What you will do:
Your copy of the material below should match it exactly, except that it holds no pictures.

Information supplied:
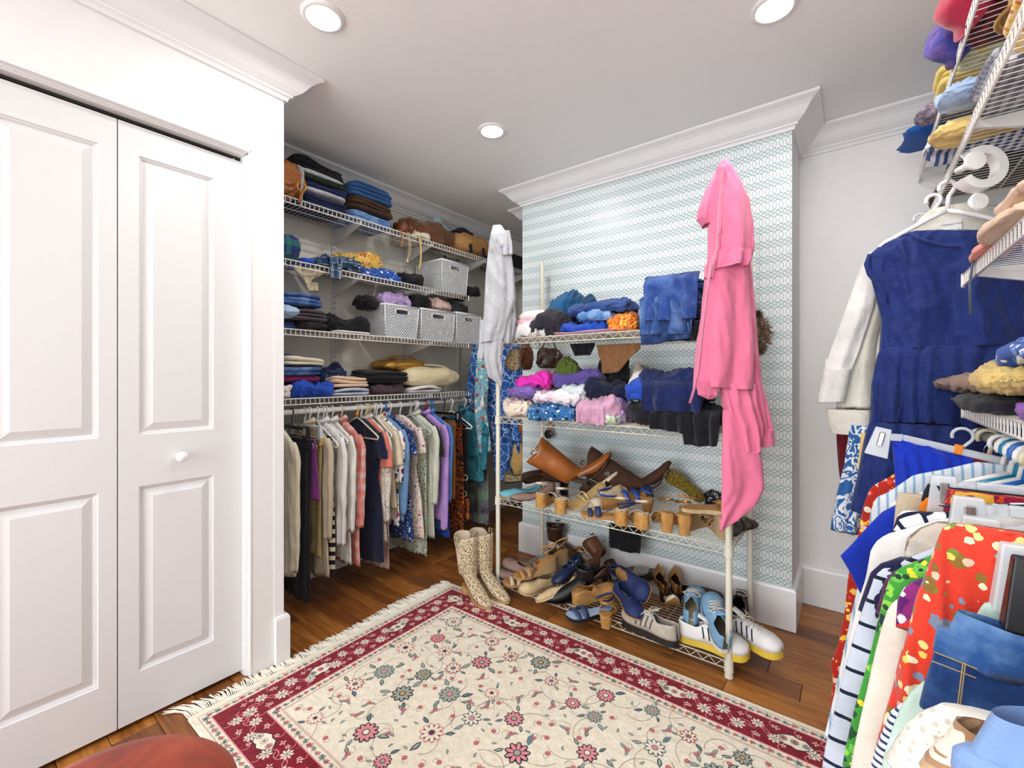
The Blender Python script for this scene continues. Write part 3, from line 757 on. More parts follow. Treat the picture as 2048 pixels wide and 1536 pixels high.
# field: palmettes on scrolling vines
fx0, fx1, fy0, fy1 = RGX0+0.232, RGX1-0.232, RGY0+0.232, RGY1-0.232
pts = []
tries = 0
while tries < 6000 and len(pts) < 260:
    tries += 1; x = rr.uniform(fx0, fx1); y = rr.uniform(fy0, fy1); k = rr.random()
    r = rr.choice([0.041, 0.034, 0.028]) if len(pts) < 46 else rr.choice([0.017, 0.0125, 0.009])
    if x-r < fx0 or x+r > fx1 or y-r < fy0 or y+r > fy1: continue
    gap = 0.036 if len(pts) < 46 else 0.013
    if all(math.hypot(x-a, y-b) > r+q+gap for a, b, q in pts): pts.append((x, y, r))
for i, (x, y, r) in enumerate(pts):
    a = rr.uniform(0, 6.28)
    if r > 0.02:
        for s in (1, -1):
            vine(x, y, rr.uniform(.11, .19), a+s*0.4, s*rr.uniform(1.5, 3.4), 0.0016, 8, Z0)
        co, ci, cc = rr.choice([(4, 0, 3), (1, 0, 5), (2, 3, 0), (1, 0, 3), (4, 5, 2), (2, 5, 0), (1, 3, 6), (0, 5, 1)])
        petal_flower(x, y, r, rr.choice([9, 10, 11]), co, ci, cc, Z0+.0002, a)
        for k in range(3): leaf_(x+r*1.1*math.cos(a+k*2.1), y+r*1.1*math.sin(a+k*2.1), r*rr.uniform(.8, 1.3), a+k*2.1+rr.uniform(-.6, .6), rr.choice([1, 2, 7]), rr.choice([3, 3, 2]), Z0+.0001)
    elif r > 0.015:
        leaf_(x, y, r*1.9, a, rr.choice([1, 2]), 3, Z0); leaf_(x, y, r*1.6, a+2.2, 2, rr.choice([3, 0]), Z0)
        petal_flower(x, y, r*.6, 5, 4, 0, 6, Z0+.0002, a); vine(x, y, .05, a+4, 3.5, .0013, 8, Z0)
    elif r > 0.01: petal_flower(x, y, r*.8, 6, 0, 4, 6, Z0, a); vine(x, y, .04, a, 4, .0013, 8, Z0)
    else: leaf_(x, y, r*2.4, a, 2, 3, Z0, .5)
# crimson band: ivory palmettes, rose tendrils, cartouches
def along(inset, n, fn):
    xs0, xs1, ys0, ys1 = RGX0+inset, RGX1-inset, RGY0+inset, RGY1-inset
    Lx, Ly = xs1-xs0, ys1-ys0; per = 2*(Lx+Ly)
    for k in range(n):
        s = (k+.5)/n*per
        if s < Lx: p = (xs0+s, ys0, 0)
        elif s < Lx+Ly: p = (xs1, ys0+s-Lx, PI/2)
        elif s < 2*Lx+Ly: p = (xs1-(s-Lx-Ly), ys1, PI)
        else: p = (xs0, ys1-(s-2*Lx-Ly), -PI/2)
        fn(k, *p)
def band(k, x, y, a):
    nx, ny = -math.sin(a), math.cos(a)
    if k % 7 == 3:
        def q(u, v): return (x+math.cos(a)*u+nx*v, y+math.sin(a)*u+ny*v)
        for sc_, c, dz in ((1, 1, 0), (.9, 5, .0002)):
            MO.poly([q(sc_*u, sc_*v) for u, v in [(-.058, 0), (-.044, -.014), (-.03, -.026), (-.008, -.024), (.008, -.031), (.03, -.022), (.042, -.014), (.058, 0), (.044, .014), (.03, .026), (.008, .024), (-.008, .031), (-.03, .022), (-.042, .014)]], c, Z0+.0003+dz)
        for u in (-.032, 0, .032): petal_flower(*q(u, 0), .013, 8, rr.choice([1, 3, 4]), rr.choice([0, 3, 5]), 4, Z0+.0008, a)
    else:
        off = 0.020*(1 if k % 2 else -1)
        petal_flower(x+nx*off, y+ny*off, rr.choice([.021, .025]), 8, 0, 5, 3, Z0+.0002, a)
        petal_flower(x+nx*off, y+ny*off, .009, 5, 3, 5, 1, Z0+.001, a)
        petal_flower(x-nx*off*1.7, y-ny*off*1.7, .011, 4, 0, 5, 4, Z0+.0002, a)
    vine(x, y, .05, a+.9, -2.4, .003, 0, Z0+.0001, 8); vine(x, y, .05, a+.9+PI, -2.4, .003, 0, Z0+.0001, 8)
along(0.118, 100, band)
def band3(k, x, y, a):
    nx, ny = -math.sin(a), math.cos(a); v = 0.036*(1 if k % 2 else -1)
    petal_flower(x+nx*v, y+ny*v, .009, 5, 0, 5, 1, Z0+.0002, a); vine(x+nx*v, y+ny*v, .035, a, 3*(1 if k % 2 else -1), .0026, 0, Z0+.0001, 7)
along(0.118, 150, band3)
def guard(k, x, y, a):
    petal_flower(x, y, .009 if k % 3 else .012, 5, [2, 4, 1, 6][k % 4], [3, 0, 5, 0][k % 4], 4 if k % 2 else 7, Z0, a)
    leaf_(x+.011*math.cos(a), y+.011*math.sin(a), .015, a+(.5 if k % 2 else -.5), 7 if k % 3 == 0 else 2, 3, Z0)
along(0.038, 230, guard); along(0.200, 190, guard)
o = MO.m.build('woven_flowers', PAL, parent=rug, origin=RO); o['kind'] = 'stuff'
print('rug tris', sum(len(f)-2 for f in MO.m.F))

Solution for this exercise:
The Blender Python script for this scene continues. Write part 3, from line 757 on. More parts follow. Treat the picture as 2048 pixels wide and 1536 pixels high.
# field: palmettes on scrolling vines
fx0, fx1, fy0, fy1 = RGX0+0.232, RGX1-0.232, RGY0+0.232, RGY1-0.232
pts = []
tries = 0
while tries < 6000 and len(pts) < 260:
    tries += 1; x = rr.uniform(fx0, fx1); y = rr.uniform(fy0, fy1); k = rr.random()
    r = rr.choice([0.041, 0.034, 0.028]) if len(pts) < 46 else rr.choice([0.017, 0.0125, 0.009])
    if x-r < fx0 or x+r > fx1 or y-r < fy0 or y+r > fy1: continue
    gap = 0.036 if len(pts) < 46 else 0.013
    if all(math.hypot(x-a, y-b) > r+q+gap for a, b, q in pts): pts.append((x, y, r))
for i, (x, y, r) in enumerate(pts):
    a = rr.uniform(0, 6.28)
    if r > 0.02:
        for s in (1, -1):
            vine(x, y, rr.uniform(.11, .19), a+s*0.4, s*rr.uniform(1.5, 3.4), 0.0016, 8, Z0)
        co, ci, cc = rr.choice([(4, 0, 3), (1, 0, 5), (2, 3, 0), (1, 0, 3), (4, 5, 2), (2, 5, 0), (1, 3, 6), (0, 5, 1)])
        petal_flower(x, y, r, rr.choice([9, 10, 11]), co, ci, cc, Z0+.0002, a)
        for k in range(3): leaf_(x+r*1.1*math.cos(a+k*2.1), y+r*1.1*math.sin(a+k*2.1), r*rr.uniform(.8, 1.3), a+k*2.1+rr.uniform(-.6, .6), rr.choice([1, 2, 7]), rr.choice([3, 3, 2]), Z0+.0001)
    elif r > 0.015:
        leaf_(x, y, r*1.9, a, rr.choice([1, 2]), 3, Z0); leaf_(x, y, r*1.6, a+2.2, 2, rr.choice([3, 0]), Z0)
        petal_flower(x, y, r*.6, 5, 4, 0, 6, Z0+.0002, a); vine(x, y, .05, a+4, 3.5, .0013, 8, Z0)
    elif r > 0.01: petal_flower(x, y, r*.8, 6, 0, 4, 6, Z0, a); vine(x, y, .04, a, 4, .0013, 8, Z0)
    else: leaf_(x, y, r*2.4, a, 2, 3, Z0, .5)
# crimson band: ivory palmettes, rose tendrils, cartouches
def along(inset, n, fn):
    xs0, xs1, ys0, ys1 = RGX0+inset, RGX1-inset, RGY0+inset, RGY1-inset
    Lx, Ly = xs1-xs0, ys1-ys0; per = 2*(Lx+Ly)
    for k in range(n):
        s = (k+.5)/n*per
        if s < Lx: p = (xs0+s, ys0, 0)
        elif s < Lx+Ly: p = (xs1, ys0+s-Lx, PI/2)
        elif s < 2*Lx+Ly: p = (xs1-(s-Lx-Ly), ys1, PI)
        else: p = (xs0, ys1-(s-2*Lx-Ly), -PI/2)
        fn(k, *p)
def band(k, x, y, a):
    nx, ny = -math.sin(a), math.cos(a)
    if k % 7 == 3:
        def q(u, v): return (x+math.cos(a)*u+nx*v, y+math.sin(a)*u+ny*v)
        for sc_, c, dz in ((1, 1, 0), (.9, 5, .0002)):
            MO.poly([q(sc_*u, sc_*v) for u, v in [(-.058, 0), (-.044, -.014), (-.03, -.026), (-.008, -.024), (.008, -.031), (.03, -.022), (.042, -.014), (.058, 0), (.044, .014), (.03, .026), (.008, .024), (-.008, .031), (-.03, .022), (-.042, .014)]], c, Z0+.0003+dz)
        for u in (-.032, 0, .032): petal_flower(*q(u, 0), .013, 8, rr.choice([1, 3, 4]), rr.choice([0, 3, 5]), 4, Z0+.0008, a)
    else:
        off = 0.020*(1 if k % 2 else -1)
        petal_flower(x+nx*off, y+ny*off, rr.choice([.021, .025]), 8, 0, 5, 3, Z0+.0002, a)
        petal_flower(x+nx*off, y+ny*off, .009, 5, 3, 5, 1, Z0+.001, a)
        petal_flower(x-nx*off*1.7, y-ny*off*1.7, .011, 4, 0, 5, 4, Z0+.0002, a)
    vine(x, y, .05, a+.9, -2.4, .003, 0, Z0+.0001, 8); vine(x, y, .05, a+.9+PI, -2.4, .003, 0, Z0+.0001, 8)
along(0.118, 100, band)
def band3(k, x, y, a):
    nx, ny = -math.sin(a), math.cos(a); v = 0.036*(1 if k % 2 else -1)
    petal_flower(x+nx*v, y+ny*v, .009, 5, 0, 5, 1, Z0+.0002, a); vine(x+nx*v, y+ny*v, .035, a, 3*(1 if k % 2 else -1), .0026, 0, Z0+.0001, 7)
along(0.118, 150, band3)
def guard(k, x, y, a):
    petal_flower(x, y, .009 if k % 3 else .012, 5, [2, 4, 1, 6][k % 4], [3, 0, 5, 0][k % 4], 4 if k % 2 else 7, Z0, a)
    leaf_(x+.011*math.cos(a), y+.011*math.sin(a), .015, a+(.5 if k % 2 else -.5), 7 if k % 3 == 0 else 2, 3, Z0)
along(0.038, 230, guard); along(0.200, 190, guard)
o = MO.m.build('woven_flowers', PAL, parent=rug, origin=RO); o['kind'] = 'stuff'
print('rug tris', sum(len(f)-2 for f in MO.m.F))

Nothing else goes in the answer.